Acontece que, muitas vezes, o desespero por viver o amor é tão imenso, praticamente incontrolável, que a cegueira acomete os olhos do apurado por amar. De certo que o amor é cego, mas o anseio por ele obstrui a visão e todos os outros sentidos. A pessoa quer porque quer ter alguém para chamar de seu. E, diante da pressão de encontrá-lo, despejam-se sobre qualquer alma as suas vontades e planos, sem respeitar a si próprio, sem considerar o outro. Perde-se o critério de avaliação de sentimentos, de compatibilidade, as sensações se confundem e se misturam umas às outras.

Dessa forma, é dada a largada aos amores de fast food. Esfomeados em busca de uma embalagem bonita, alguém que lhes salte os olhos e sacie a fome de amar e ser amado naquele instante. Tem que ser agora, deve ser pra já. A sede matada na saliva, e o coração que morra afogado nas lágrimas do dia seguinte. Sim, porque depois de tantas trocas, tornam-se mais estranhos do que antes de terem sido apresentados.

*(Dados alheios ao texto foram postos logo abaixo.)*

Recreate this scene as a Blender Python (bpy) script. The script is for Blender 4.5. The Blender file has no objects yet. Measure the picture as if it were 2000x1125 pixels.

Corações deveriam ser alvos de amor pra se lançar sonhos a dois, cumplicidade, tantas coisas boas, e não um pano de chão para que qualquer um limpe os pés na entrada e pise na saída.

Na pressa por viver um amor e em busca de ser feliz junto a alguém, as pessoas se atropelam em euforias, bocas e corpos. Não estou dizendo que se deva ser um monge e viver recluso às possibilidades amorosas. Não é isso. Aliás, eu — como parte do time dos corredores pela vida — penso que estamos aqui para viver de forma ampla, trocar experiências, ser feliz e fazer feliz. Mas acredito, sinceramente, que o coração não é um brinquedo, nem objeto de tortura, muito menos algo perecível com prazo de validade para se usar e descartar. Aliás, nas questões do amor, deve-se ter cautela para que ninguém saia, pelo menos, tão ferido.

Está praticamente imposto que trouxa é aquele que preserva o seu coração, que se ama e se respeita acima de tudo. Porque legal mesmo é sair traçando tudo o que se vê pela frente, deixando fluídos por aqui e acolá, espalhando sementes em terras úmidas, sem a menor precaução e preocupação com o terreno alheio. Não se engane. A fome desvairada por provar todos os quitutes da festa passa, e o vazio que fica é um buraco tão fundo e tão escuro que vai desencadear meses de insônia e muito, mas muito arrependimento por ter sido tão permissivo.

Portanto, antes que nos deixemos tomar pela ansiedade de degustar os amores de fast food, por que não nos alimentamos, antes de tudo, de amor próprio, de confiança, de respeito? Que nos amemos primeiro e nos provemos primeiro antes de oferecer um bocado a qualquer morto de fome.

Se o amor não tem limite, que a caridade amorosa tenha.